Esses oceanos interiores, por sua vez, podem ocorrer em uma gama muito maior de distâncias, expandindo enormemente o número de mundos habitáveis que provavelmente existirão em toda a galáxia. Dessa forma, Saturno pode ser apenas uma das possibilidades, avalia Linda Spilker, cientista do projeto Cassini no Laboratório de Propulsão a Jato da Nasa. “Essa descoberta de fósforo no oceano subsuperficial de Encélado prepara o cenário para o potencial de habitabilidade para os outros mundos oceânicos gelados em todo o Sistema Solar.”
Spilker, que não faz parte do grupo de cientistas, acredita que o novo trabalho abre um extenso campo a ser explorado. “Agora que sabemos que muitos dos ingredientes para a vida estão por aí, a questão é: existe vida além da Terra, talvez em nosso Sistema Solar?
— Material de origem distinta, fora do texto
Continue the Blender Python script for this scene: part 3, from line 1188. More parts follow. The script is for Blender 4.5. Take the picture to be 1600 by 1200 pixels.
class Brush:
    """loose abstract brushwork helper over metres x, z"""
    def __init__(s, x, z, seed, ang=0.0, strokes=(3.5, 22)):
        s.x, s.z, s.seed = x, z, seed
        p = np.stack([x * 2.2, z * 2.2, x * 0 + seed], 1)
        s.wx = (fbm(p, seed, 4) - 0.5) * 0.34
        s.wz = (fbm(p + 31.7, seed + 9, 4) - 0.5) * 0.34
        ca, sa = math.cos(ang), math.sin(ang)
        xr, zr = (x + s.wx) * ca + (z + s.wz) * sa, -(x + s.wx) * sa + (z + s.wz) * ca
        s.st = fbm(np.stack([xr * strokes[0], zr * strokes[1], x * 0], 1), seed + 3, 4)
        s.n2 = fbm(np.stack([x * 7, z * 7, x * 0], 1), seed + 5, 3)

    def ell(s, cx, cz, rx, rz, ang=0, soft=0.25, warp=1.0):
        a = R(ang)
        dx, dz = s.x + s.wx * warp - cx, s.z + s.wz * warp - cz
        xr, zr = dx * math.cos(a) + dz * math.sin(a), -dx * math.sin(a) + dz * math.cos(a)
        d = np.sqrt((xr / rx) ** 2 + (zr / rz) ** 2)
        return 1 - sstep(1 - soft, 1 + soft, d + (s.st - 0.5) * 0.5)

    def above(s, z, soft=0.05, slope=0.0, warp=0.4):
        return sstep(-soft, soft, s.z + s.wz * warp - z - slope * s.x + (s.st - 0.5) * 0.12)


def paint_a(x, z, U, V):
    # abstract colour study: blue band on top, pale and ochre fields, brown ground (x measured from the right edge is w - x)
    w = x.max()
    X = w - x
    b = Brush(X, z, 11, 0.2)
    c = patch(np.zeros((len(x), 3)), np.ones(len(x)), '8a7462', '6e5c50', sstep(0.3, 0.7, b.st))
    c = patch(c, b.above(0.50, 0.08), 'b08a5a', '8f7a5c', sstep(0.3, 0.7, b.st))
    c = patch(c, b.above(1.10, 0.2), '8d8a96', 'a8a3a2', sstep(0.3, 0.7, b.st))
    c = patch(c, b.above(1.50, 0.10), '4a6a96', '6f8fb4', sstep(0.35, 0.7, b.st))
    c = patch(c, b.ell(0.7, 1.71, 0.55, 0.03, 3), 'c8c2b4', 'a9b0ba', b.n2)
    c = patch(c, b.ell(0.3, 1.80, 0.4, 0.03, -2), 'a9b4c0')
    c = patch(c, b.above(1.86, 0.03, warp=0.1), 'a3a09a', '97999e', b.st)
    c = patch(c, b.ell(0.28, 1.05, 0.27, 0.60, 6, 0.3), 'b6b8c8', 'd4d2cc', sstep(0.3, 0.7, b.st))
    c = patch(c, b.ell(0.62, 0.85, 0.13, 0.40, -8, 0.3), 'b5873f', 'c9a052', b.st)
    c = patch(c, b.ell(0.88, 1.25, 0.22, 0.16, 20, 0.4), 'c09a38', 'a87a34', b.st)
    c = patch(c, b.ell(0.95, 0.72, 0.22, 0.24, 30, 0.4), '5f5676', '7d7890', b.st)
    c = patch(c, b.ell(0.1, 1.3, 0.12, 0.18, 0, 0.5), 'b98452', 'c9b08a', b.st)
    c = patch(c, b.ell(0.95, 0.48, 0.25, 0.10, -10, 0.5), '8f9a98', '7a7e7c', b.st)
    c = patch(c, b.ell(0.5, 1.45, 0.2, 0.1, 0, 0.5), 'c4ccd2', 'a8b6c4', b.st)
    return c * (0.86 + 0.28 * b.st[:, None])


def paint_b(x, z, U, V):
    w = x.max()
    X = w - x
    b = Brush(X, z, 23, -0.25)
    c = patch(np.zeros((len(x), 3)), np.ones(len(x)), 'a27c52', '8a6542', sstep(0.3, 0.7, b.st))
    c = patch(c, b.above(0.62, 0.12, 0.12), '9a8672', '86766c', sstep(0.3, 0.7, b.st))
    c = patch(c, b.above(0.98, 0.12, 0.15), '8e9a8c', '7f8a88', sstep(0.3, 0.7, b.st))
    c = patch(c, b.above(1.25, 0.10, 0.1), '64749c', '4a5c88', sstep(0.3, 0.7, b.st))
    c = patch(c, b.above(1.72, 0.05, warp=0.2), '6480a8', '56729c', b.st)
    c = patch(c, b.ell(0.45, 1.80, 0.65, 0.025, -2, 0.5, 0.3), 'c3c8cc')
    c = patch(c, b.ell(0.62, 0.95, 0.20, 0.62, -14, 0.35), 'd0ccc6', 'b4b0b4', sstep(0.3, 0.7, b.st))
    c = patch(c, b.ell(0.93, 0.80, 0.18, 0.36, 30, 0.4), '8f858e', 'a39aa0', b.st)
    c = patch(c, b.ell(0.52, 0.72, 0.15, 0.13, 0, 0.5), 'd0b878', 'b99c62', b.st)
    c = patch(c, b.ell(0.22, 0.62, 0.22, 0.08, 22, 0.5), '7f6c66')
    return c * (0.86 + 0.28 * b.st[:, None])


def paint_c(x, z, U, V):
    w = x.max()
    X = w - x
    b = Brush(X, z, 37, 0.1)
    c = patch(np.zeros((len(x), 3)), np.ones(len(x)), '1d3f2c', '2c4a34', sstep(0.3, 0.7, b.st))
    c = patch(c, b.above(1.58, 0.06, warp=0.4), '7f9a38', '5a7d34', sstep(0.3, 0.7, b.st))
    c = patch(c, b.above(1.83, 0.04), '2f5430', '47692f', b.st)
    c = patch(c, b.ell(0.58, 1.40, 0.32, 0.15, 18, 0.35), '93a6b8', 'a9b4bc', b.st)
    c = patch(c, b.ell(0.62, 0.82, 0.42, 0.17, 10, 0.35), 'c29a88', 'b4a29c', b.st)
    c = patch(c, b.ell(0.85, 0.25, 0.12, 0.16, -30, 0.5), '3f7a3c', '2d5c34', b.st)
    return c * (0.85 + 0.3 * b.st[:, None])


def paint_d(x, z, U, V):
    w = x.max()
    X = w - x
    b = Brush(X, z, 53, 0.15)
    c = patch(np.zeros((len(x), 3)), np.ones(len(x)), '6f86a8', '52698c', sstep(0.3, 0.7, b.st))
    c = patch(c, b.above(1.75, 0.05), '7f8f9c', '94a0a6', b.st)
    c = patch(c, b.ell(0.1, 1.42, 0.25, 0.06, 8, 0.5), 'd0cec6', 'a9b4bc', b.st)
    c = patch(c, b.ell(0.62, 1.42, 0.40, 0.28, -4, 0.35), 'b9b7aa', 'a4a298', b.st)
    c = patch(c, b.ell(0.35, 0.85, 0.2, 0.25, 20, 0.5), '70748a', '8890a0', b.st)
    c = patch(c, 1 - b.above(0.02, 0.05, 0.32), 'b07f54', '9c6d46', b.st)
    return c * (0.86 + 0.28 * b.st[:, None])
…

Sinto que o legado duradouro da Cassini inspirará futuras missões que podem, eventualmente, responder a essa pergunta.” Glein antecipa uma nova investida: “O próximo passo é claro. Precisamos voltar a Encélado para ver se o oceano habitável é realmente habitado”.
Embora a equipe esteja entusiasmada com a descoberta, o cientista enfatiza que não foi detectada vida em uma das luas de Saturno e em qualquer outro lugar além da Terra. “Ter os ingredientes é necessário, mas eles podem não ser suficientes para um ambiente extraterrestre para hospedar a vida. Se a vida poderia ter se originado no oceano de Encélado permanece uma questão em aberto”.